Question-and-Answer Session
Operator
(Operator Instructions) Your first question comes from Devin Ryan – Sandler O'Neill
Devin Ryan – Sandler O'Neill
Most of your banking activity, as you said, has been in the metals and mining space. Are we at a point yet where this recent equity market rally has started to create some activity, maybe behind the scenes, or client conversations that may lead to M&A or financing opportunities in some of your other sectors?
Thomas W. Weisel
There's a little glimmer of hope. Who knows if it's the end of the tunnel or a train coming at you. But the IPO market has had a couple of education deals. We are a co-manager on a software company called Solar Winds that anticipates going on the road soon, and there are a couple of other software deals that we are aware of that should be coming and testing the market here in the IPO world in the next month or two.
And so given the very large uptick in secondaries of established companies in a myriad of industries, we do think that the capital markets are slowly coming back.
On the M&A front, while you haven't seen a tremendous amount of increase in announced deals, you have seen enough from the Oracles and Ciscos of the world, who have both announced deals in the last several weeks to see that larger companies are engaged in a much higher level of dialogue and we are definitely seeing that on both the buy and the sell side.
Now whether or not that results in actual transactions, I think it's way too early to tell. But certainly the business right now feels slightly better than it did in January.

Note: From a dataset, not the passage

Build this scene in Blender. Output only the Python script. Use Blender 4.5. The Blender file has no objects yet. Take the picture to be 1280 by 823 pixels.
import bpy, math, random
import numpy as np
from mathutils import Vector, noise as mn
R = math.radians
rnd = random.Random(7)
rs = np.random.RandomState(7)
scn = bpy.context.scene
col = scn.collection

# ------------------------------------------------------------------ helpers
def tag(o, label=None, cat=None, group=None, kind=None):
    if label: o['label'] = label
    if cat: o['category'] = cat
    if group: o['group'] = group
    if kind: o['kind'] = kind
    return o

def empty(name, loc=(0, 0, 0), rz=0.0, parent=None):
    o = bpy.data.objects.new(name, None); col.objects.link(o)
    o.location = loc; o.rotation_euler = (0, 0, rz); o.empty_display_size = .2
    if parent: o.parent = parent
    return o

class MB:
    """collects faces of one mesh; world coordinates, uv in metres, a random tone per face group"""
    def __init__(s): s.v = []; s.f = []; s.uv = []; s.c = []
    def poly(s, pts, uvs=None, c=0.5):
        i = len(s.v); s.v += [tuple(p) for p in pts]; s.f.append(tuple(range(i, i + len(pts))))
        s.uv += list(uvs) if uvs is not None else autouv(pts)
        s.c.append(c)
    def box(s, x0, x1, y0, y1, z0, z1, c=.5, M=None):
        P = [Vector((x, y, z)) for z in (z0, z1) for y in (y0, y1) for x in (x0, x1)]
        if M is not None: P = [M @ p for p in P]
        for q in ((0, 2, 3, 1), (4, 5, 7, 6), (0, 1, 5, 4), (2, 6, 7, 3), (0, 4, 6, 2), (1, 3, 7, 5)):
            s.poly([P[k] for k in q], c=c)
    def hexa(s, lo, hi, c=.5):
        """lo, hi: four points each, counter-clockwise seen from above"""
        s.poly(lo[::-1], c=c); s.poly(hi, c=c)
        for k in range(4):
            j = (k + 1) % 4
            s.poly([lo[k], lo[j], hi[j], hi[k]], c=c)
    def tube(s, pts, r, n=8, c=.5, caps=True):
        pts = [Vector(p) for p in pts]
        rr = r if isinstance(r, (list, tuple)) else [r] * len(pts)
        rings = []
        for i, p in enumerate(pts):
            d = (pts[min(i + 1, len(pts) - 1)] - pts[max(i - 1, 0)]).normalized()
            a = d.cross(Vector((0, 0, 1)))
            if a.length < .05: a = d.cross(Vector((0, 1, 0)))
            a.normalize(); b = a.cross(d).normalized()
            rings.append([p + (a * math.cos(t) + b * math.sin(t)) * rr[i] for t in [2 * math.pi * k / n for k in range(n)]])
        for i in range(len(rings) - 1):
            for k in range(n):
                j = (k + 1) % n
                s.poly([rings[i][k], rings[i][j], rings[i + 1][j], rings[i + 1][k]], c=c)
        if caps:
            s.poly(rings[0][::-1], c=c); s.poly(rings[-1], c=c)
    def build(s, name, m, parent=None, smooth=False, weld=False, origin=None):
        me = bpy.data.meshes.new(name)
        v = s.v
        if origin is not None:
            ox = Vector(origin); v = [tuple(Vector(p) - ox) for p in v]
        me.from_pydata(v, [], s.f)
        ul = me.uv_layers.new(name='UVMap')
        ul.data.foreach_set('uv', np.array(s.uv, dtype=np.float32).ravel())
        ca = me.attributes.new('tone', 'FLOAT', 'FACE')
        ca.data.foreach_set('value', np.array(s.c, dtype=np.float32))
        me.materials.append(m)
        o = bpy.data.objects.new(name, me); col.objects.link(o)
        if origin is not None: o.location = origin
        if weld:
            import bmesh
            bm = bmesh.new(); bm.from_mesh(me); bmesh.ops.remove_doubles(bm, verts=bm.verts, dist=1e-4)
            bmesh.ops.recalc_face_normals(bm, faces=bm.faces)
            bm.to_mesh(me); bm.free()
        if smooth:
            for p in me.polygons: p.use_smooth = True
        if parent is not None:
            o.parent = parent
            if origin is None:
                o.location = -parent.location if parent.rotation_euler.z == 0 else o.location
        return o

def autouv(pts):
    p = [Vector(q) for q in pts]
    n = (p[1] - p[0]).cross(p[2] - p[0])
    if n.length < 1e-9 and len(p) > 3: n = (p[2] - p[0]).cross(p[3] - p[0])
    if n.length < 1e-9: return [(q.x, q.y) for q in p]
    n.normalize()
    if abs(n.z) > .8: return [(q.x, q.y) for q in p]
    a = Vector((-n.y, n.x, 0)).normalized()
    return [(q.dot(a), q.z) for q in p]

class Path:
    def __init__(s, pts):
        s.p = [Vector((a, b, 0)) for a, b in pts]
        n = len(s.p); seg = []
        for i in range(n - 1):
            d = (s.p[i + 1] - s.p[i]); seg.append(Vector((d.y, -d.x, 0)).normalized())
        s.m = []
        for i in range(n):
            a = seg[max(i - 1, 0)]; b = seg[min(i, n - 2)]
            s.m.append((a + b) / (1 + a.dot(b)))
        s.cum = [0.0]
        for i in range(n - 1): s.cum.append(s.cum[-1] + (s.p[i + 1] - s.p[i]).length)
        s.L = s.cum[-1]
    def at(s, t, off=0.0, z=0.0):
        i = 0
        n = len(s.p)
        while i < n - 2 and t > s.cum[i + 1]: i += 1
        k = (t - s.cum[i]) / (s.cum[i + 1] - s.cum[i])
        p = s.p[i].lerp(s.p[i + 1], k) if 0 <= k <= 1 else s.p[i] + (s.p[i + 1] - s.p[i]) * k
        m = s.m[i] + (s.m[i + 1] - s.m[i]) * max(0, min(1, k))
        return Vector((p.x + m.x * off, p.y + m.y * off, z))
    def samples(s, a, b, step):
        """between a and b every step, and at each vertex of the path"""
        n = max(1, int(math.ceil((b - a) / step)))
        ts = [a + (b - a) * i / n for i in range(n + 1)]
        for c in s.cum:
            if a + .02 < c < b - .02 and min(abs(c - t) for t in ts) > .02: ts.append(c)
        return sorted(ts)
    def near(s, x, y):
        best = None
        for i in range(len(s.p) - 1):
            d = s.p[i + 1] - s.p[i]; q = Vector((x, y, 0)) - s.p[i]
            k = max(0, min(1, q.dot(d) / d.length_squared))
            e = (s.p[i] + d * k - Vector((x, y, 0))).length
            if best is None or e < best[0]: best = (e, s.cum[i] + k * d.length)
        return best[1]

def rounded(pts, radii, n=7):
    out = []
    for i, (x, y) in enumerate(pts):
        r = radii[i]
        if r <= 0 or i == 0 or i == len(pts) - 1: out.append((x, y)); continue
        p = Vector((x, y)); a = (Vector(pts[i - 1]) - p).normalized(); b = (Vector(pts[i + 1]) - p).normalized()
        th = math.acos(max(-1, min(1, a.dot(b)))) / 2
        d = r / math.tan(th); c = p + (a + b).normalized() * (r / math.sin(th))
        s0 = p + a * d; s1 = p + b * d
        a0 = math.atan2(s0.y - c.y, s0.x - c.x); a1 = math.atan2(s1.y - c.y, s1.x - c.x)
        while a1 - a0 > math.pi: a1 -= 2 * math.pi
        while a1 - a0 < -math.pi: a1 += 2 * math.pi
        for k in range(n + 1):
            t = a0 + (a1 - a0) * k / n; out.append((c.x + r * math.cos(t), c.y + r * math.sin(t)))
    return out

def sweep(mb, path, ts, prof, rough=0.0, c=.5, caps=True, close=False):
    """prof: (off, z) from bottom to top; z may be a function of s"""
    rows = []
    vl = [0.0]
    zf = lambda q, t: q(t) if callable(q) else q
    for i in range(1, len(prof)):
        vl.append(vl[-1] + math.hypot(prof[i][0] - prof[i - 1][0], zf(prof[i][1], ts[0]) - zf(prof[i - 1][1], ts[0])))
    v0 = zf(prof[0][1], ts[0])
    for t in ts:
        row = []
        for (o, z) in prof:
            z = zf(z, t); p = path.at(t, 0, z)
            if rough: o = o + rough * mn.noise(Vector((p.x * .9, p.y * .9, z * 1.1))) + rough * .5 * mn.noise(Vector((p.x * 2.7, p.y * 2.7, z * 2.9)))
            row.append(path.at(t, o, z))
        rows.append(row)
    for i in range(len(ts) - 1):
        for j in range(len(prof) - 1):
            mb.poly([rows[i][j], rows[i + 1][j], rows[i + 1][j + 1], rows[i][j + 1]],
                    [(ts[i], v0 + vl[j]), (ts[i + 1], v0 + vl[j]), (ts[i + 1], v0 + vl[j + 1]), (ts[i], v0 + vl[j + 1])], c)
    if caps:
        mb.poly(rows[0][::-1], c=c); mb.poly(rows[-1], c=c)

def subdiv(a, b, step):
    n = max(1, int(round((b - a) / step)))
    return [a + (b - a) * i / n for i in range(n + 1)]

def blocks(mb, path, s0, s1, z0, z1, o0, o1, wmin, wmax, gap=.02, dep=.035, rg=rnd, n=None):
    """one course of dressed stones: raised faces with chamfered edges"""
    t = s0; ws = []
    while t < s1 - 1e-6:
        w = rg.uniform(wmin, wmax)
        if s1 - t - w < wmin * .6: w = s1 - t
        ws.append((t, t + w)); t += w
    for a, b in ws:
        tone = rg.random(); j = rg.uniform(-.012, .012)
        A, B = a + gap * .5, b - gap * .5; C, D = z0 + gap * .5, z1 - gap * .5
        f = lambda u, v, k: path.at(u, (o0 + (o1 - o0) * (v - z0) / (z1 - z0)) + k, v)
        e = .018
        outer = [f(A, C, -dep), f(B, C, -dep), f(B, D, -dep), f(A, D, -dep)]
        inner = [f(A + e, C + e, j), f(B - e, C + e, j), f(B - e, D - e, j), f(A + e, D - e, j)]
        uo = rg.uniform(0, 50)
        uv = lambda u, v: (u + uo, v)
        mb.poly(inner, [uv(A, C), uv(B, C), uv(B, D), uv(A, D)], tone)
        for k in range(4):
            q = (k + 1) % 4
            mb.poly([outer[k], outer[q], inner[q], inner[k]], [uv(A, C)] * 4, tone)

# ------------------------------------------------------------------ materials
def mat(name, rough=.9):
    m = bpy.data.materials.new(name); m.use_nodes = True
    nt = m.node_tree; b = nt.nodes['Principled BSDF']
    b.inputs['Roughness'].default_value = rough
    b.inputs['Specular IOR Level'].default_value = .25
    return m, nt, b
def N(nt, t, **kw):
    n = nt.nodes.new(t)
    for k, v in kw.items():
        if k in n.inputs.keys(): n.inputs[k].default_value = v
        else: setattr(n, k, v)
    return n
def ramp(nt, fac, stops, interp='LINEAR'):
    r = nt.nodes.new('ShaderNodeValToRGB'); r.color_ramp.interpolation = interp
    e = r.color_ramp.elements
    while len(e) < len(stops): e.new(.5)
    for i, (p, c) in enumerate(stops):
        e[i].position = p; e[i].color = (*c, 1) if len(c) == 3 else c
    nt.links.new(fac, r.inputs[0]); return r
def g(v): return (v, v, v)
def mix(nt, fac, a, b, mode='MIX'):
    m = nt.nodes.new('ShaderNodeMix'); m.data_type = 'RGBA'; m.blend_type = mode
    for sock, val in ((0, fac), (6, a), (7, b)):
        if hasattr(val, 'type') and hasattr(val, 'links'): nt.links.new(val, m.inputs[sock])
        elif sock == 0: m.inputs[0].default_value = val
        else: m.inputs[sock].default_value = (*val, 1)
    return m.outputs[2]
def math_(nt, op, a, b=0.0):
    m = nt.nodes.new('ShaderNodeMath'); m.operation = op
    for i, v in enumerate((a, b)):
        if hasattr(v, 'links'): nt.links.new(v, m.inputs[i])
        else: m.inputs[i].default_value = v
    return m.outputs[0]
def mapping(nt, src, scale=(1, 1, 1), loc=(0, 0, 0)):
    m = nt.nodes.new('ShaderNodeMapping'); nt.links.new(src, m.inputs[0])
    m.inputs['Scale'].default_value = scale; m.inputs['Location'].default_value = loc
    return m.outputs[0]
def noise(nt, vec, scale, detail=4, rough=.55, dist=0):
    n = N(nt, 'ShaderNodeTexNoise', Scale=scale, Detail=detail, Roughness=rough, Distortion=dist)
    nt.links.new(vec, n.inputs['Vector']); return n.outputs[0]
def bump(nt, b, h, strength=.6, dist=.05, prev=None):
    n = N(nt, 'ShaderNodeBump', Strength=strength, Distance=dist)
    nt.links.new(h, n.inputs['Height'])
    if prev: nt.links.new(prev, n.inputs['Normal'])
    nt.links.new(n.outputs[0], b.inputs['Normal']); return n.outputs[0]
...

Devin Ryan – Sandler O'Neill
And on the expenses, is the non-comp level from this quarter, excluding that fraudulent trade, about where it should be or do you see any more potential savings there?
And just in terms of the comp ratio, should we really just be thinking about compensation on an absolute level, just kind of given that $50.0 million break-even target?
Shaugn S. Stanley
Yes, with respect to non-comp we are right on track with where we had hoped to be when we put together the plan for 2009. So excluding the fraudulent client loss, we would have come right in on track with that.
With respect to comp, yes, I think it's fair to say our compensation model is built around this kind of $50.0 million break-even assumption and if we come in with revenues below that we will have a higher comp ratio that what we had projected.